Write out each line of the material again, word for word.

╭──

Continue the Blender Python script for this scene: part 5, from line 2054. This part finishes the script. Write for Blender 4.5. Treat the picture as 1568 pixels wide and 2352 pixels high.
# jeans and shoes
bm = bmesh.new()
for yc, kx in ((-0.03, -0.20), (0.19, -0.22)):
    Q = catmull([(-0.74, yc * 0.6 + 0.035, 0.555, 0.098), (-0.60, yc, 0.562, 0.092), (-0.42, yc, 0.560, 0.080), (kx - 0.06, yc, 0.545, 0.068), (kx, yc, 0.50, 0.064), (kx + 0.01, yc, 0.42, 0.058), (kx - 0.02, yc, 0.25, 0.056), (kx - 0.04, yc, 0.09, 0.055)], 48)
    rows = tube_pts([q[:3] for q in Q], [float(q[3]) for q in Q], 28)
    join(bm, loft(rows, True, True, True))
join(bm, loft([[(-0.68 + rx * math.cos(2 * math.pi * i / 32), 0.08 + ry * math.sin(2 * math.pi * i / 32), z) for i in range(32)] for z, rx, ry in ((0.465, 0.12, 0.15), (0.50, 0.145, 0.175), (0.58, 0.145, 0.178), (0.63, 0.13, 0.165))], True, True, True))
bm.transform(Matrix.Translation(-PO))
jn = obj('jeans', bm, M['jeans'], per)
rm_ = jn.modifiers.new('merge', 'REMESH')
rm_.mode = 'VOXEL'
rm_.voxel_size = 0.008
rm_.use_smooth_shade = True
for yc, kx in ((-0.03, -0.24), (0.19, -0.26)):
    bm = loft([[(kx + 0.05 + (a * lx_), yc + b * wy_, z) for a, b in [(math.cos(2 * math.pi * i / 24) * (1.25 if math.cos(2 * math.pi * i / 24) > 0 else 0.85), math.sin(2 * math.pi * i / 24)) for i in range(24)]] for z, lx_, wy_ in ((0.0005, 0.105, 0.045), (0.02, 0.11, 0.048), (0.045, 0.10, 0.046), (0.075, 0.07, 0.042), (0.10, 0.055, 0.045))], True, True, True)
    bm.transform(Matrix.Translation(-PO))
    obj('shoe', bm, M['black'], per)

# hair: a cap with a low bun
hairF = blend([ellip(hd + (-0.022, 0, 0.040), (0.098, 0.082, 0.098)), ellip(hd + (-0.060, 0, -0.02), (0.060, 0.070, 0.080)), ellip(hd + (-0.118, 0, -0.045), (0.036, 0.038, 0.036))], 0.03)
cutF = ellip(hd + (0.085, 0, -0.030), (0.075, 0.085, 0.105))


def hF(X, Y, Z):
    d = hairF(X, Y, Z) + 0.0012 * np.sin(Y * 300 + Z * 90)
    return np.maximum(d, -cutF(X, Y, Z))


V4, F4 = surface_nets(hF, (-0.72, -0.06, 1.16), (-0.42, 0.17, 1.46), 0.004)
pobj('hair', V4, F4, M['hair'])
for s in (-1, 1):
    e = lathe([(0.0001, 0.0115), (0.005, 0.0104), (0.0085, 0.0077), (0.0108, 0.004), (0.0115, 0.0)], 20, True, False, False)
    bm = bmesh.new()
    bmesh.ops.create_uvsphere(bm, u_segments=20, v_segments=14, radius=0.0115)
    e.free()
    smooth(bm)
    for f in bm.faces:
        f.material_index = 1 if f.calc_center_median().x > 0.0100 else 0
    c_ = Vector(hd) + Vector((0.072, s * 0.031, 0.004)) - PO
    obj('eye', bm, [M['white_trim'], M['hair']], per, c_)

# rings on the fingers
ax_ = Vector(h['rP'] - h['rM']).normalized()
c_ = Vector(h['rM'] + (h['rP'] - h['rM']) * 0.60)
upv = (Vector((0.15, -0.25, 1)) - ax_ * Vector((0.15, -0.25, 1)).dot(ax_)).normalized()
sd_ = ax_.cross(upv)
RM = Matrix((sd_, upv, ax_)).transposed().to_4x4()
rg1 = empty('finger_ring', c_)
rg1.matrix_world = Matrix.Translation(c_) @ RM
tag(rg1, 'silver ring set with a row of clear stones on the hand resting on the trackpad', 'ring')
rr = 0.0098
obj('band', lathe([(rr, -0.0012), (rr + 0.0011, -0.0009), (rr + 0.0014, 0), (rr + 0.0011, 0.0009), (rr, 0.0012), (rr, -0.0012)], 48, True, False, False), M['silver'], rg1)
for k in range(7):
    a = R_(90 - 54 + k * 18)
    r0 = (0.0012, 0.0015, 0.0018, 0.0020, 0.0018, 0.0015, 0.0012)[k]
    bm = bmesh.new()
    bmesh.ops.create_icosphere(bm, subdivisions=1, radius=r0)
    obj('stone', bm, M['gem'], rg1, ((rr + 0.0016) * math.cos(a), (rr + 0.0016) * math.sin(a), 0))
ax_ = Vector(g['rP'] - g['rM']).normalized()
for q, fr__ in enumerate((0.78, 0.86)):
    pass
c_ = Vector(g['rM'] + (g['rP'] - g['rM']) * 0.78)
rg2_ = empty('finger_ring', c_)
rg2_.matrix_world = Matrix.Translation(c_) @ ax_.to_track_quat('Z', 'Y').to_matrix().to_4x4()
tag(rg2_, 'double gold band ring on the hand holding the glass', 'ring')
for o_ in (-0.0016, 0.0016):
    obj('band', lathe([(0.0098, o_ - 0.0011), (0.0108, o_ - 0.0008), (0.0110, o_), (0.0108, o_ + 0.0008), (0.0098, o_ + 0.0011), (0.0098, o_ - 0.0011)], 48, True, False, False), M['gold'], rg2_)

╰──

● **Written response**:
Continue the Blender Python script for this scene: part 5, from line 2054. This part finishes the script. Write for Blender 4.5. Treat the picture as 1568 pixels wide and 2352 pixels high.
# jeans and shoes
bm = bmesh.new()
for yc, kx in ((-0.03, -0.20), (0.19, -0.22)):
    Q = catmull([(-0.74, yc * 0.6 + 0.035, 0.555, 0.098), (-0.60, yc, 0.562, 0.092), (-0.42, yc, 0.560, 0.080), (kx - 0.06, yc, 0.545, 0.068), (kx, yc, 0.50, 0.064), (kx + 0.01, yc, 0.42, 0.058), (kx - 0.02, yc, 0.25, 0.056), (kx - 0.04, yc, 0.09, 0.055)], 48)
    rows = tube_pts([q[:3] for q in Q], [float(q[3]) for q in Q], 28)
    join(bm, loft(rows, True, True, True))
join(bm, loft([[(-0.68 + rx * math.cos(2 * math.pi * i / 32), 0.08 + ry * math.sin(2 * math.pi * i / 32), z) for i in range(32)] for z, rx, ry in ((0.465, 0.12, 0.15), (0.50, 0.145, 0.175), (0.58, 0.145, 0.178), (0.63, 0.13, 0.165))], True, True, True))
bm.transform(Matrix.Translation(-PO))
jn = obj('jeans', bm, M['jeans'], per)
rm_ = jn.modifiers.new('merge', 'REMESH')
rm_.mode = 'VOXEL'
rm_.voxel_size = 0.008
rm_.use_smooth_shade = True
for yc, kx in ((-0.03, -0.24), (0.19, -0.26)):
    bm = loft([[(kx + 0.05 + (a * lx_), yc + b * wy_, z) for a, b in [(math.cos(2 * math.pi * i / 24) * (1.25 if math.cos(2 * math.pi * i / 24) > 0 else 0.85), math.sin(2 * math.pi * i / 24)) for i in range(24)]] for z, lx_, wy_ in ((0.0005, 0.105, 0.045), (0.02, 0.11, 0.048), (0.045, 0.10, 0.046), (0.075, 0.07, 0.042), (0.10, 0.055, 0.045))], True, True, True)
    bm.transform(Matrix.Translation(-PO))
    obj('shoe', bm, M['black'], per)

# hair: a cap with a low bun
hairF = blend([ellip(hd + (-0.022, 0, 0.040), (0.098, 0.082, 0.098)), ellip(hd + (-0.060, 0, -0.02), (0.060, 0.070, 0.080)), ellip(hd + (-0.118, 0, -0.045), (0.036, 0.038, 0.036))], 0.03)
cutF = ellip(hd + (0.085, 0, -0.030), (0.075, 0.085, 0.105))


def hF(X, Y, Z):
    d = hairF(X, Y, Z) + 0.0012 * np.sin(Y * 300 + Z * 90)
    return np.maximum(d, -cutF(X, Y, Z))


V4, F4 = surface_nets(hF, (-0.72, -0.06, 1.16), (-0.42, 0.17, 1.46), 0.004)
pobj('hair', V4, F4, M['hair'])
for s in (-1, 1):
    e = lathe([(0.0001, 0.0115), (0.005, 0.0104), (0.0085, 0.0077), (0.0108, 0.004), (0.0115, 0.0)], 20, True, False, False)
    bm = bmesh.new()
    bmesh.ops.create_uvsphere(bm, u_segments=20, v_segments=14, radius=0.0115)
    e.free()
    smooth(bm)
    for f in bm.faces:
        f.material_index = 1 if f.calc_center_median().x > 0.0100 else 0
    c_ = Vector(hd) + Vector((0.072, s * 0.031, 0.004)) - PO
    obj('eye', bm, [M['white_trim'], M['hair']], per, c_)

# rings on the fingers
ax_ = Vector(h['rP'] - h['rM']).normalized()
c_ = Vector(h['rM'] + (h['rP'] - h['rM']) * 0.60)
upv = (Vector((0.15, -0.25, 1)) - ax_ * Vector((0.15, -0.25, 1)).dot(ax_)).normalized()
sd_ = ax_.cross(upv)
RM = Matrix((sd_, upv, ax_)).transposed().to_4x4()
rg1 = empty('finger_ring', c_)
rg1.matrix_world = Matrix.Translation(c_) @ RM
tag(rg1, 'silver ring set with a row of clear stones on the hand resting on the trackpad', 'ring')
rr = 0.0098
obj('band', lathe([(rr, -0.0012), (rr + 0.0011, -0.0009), (rr + 0.0014, 0), (rr + 0.0011, 0.0009), (rr, 0.0012), (rr, -0.0012)], 48, True, False, False), M['silver'], rg1)
for k in range(7):
    a = R_(90 - 54 + k * 18)
    r0 = (0.0012, 0.0015, 0.0018, 0.0020, 0.0018, 0.0015, 0.0012)[k]
    bm = bmesh.new()
    bmesh.ops.create_icosphere(bm, subdivisions=1, radius=r0)
    obj('stone', bm, M['gem'], rg1, ((rr + 0.0016) * math.cos(a), (rr + 0.0016) * math.sin(a), 0))
ax_ = Vector(g['rP'] - g['rM']).normalized()
for q, fr__ in enumerate((0.78, 0.86)):
    pass
c_ = Vector(g['rM'] + (g['rP'] - g['rM']) * 0.78)
rg2_ = empty('finger_ring', c_)
rg2_.matrix_world = Matrix.Translation(c_) @ ax_.to_track_quat('Z', 'Y').to_matrix().to_4x4()
tag(rg2_, 'double gold band ring on the hand holding the glass', 'ring')
for o_ in (-0.0016, 0.0016):
    obj('band', lathe([(0.0098, o_ - 0.0011), (0.0108, o_ - 0.0008), (0.0110, o_), (0.0108, o_ + 0.0008), (0.0098, o_ + 0.0011), (0.0098, o_ - 0.0011)], 48, True, False, False), M['gold'], rg2_)